** Start **
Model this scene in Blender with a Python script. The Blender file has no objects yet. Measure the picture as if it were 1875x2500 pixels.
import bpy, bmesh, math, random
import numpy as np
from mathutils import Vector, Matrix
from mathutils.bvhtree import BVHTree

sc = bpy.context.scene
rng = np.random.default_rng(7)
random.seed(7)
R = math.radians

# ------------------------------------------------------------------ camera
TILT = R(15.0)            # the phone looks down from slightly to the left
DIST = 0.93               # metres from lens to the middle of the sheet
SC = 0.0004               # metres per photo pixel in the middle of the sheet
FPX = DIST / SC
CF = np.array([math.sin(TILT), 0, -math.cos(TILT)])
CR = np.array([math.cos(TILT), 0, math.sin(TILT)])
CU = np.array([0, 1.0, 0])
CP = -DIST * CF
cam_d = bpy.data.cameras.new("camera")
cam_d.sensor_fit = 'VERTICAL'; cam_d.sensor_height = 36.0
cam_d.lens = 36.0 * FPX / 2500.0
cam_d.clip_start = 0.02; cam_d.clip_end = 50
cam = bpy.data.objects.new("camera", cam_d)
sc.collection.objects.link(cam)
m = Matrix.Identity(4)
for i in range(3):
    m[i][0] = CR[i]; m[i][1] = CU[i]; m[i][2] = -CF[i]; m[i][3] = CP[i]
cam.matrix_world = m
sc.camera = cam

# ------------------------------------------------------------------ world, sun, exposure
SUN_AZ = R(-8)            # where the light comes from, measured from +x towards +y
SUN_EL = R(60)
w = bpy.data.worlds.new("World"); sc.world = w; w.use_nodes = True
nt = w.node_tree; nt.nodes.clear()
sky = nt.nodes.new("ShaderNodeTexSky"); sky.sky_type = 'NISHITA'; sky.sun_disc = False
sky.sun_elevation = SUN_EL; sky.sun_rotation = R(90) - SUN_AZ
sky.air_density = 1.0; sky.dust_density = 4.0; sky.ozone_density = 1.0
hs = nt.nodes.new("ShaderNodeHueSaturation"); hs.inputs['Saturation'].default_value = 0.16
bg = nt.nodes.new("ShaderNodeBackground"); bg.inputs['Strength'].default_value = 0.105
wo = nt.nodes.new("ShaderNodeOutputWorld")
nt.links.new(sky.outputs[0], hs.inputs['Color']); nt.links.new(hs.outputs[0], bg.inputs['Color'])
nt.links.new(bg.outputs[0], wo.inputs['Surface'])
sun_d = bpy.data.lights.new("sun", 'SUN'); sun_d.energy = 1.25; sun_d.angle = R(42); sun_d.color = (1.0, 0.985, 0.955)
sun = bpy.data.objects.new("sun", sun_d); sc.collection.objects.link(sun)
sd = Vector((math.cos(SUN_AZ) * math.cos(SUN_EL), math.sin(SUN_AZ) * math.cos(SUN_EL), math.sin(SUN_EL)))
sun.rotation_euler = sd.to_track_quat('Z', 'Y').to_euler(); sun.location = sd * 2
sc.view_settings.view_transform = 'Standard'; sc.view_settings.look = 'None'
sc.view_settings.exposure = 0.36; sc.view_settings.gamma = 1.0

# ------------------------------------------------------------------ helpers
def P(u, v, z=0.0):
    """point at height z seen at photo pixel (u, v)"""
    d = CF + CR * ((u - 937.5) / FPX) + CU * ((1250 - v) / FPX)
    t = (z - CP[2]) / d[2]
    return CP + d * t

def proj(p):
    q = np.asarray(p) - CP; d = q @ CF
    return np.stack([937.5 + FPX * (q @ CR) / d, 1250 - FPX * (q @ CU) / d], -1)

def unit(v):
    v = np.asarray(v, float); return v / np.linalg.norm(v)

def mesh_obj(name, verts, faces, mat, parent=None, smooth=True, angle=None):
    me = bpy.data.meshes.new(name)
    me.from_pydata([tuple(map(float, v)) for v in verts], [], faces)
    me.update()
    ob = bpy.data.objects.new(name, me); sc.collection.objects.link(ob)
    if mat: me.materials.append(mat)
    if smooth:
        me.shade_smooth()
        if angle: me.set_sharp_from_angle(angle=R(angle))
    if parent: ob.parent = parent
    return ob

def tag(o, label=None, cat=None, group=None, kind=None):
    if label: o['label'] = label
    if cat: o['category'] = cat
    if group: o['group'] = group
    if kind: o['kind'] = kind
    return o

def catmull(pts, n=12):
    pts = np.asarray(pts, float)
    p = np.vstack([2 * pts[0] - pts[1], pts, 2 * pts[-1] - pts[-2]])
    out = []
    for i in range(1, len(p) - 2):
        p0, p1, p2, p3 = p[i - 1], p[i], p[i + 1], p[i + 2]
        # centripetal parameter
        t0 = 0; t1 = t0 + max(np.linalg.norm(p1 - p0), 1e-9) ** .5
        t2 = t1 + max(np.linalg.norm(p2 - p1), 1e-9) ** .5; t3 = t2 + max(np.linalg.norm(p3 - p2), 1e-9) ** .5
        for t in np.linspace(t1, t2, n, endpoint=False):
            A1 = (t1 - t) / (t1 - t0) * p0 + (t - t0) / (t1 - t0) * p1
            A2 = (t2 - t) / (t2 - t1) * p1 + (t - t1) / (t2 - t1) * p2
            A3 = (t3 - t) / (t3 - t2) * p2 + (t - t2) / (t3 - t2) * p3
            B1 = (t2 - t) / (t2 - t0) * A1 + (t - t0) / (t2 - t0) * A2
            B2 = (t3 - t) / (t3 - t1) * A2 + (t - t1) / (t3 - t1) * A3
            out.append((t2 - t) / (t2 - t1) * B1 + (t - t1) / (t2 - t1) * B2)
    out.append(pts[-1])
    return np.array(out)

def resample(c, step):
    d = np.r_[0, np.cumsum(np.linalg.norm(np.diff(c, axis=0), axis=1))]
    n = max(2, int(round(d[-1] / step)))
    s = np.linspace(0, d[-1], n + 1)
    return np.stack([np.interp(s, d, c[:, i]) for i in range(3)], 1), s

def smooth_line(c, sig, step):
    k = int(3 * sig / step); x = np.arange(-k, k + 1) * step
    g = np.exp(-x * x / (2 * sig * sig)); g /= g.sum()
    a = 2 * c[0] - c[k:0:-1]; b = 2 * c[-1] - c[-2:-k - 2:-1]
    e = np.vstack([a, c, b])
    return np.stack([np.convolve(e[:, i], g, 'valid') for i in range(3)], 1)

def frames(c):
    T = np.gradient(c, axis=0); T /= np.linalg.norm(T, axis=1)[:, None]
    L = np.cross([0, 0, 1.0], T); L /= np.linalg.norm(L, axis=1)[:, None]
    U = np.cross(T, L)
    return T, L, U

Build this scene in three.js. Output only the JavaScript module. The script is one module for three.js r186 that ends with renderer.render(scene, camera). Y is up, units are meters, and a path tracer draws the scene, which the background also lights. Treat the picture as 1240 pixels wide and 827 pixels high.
** End **
• [Exercise brief]
Repeat verbatim the opening run of entries, ending with the line that contains "sc.camera = cam".

• [Answer in full]
Model this scene in Blender with a Python script. The Blender file has no objects yet. Measure the picture as if it were 1875x2500 pixels.
import bpy, bmesh, math, random
import numpy as np
from mathutils import Vector, Matrix
from mathutils.bvhtree import BVHTree

sc = bpy.context.scene
rng = np.random.default_rng(7)
random.seed(7)
R = math.radians

# ------------------------------------------------------------------ camera
TILT = R(15.0)            # the phone looks down from slightly to the left
DIST = 0.93               # metres from lens to the middle of the sheet
SC = 0.0004               # metres per photo pixel in the middle of the sheet
FPX = DIST / SC
CF = np.array([math.sin(TILT), 0, -math.cos(TILT)])
CR = np.array([math.cos(TILT), 0, math.sin(TILT)])
CU = np.array([0, 1.0, 0])
CP = -DIST * CF
cam_d = bpy.data.cameras.new("camera")
cam_d.sensor_fit = 'VERTICAL'; cam_d.sensor_height = 36.0
cam_d.lens = 36.0 * FPX / 2500.0
cam_d.clip_start = 0.02; cam_d.clip_end = 50
cam = bpy.data.objects.new("camera", cam_d)
sc.collection.objects.link(cam)
m = Matrix.Identity(4)
for i in range(3):
    m[i][0] = CR[i]; m[i][1] = CU[i]; m[i][2] = -CF[i]; m[i][3] = CP[i]
cam.matrix_world = m
sc.camera = cam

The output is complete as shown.